Un convertido por su devoción a los dolores de María

 

 


 

Este ejemplo no está en los libros, sino que me lo ha referido un sacerdote compañero mío como acaecido a él mismo. Mientras este sacerdote estaba confesando en una iglesia –no se dice la ciudad por prudencia, aunque el penitente dio licencia para publicar su caso– se colocó al frente de él un joven que parecía titubear entre confesarse y no confesarse. Mirándolo el padre varias veces, al fin lo llamó y le preguntó si deseaba confesarse. Respondió que sí, pero como la confesión parecía que iba a ser larga, el confesor se fue con él a una habitación aislada.

El penitente comenzó por decirle que era un noble forastero y que no comprendía cómo Dios le podía perdonar con la vida que había llevado. Además de los incontables pecados deshonestos, homicidios y demás, le dijo que habiendo desesperado de su salvación se había dedicado a pecar, no tanto por satisfacción cuanto por desprecio a Dios y por el odio que le tenía. Dijo que poco antes, esa misma mañana, había ido a comulgar; pero ¿para qué? Para pisotear la hostia consagrada. Y que, en efecto, habiendo comulgado, iba a ejecutar su horrendo pensamiento, pero no pudo hacerlo porque le veía la gente. Y en ese momento entregó al sacerdote la santa hostia envuelta en un papel. Le contó después que pasando por delante de aquella iglesia había sentido un impulso muy grande de entrar, y que no pudiendo resistir había entrado. Después le había acometido un gran remordimiento de conciencia con un deseo confuso de confesarse, que por eso se había puesto ante el confesionario; pero estando allí era tanta su confusión y desconfianza que quería marcharse, pero parecía como si alguien le retuviera a la fuerza; hasta que usted, padre, me llamó. Ahora me encuentro aquí para confesarme, pero no sé cómo.

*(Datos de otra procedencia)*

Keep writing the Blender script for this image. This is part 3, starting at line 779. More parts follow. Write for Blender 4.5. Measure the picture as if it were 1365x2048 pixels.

El padre le preguntó si había tenido alguna devoción a la Virgen María durante ese tiempo, porque tales golpes de conversión no suceden sino por las poderosas manos de María. “¿Qué devoción podía tener? Nada, padre; yo estaba condenado”. Pero metiendo la mano en el pecho, notó que tenía el escapulario de la Virgen Dolorosa. “Hijo –continuó el confesor–, ¿no ves que la Virgen es la que te ha otorgado esta gracia? Y has de saber que esta iglesia está consagrada a la Virgen”. Al oír esto el joven se enterneció, comenzó a compungirse y a llorar. Mientras manifestaba sus pecados creció a tal punto su compunción y llanto, que se desmayó. El padre lo reanimó y finalmente acabó la confesión, lo absolvió con gran consuelo, y del todo contrito y resuelto a cambiar de vida se despidió para volver a su patria, dando licencia al confesor para anunciar públicamente la gran misericordia que con él había tenido María.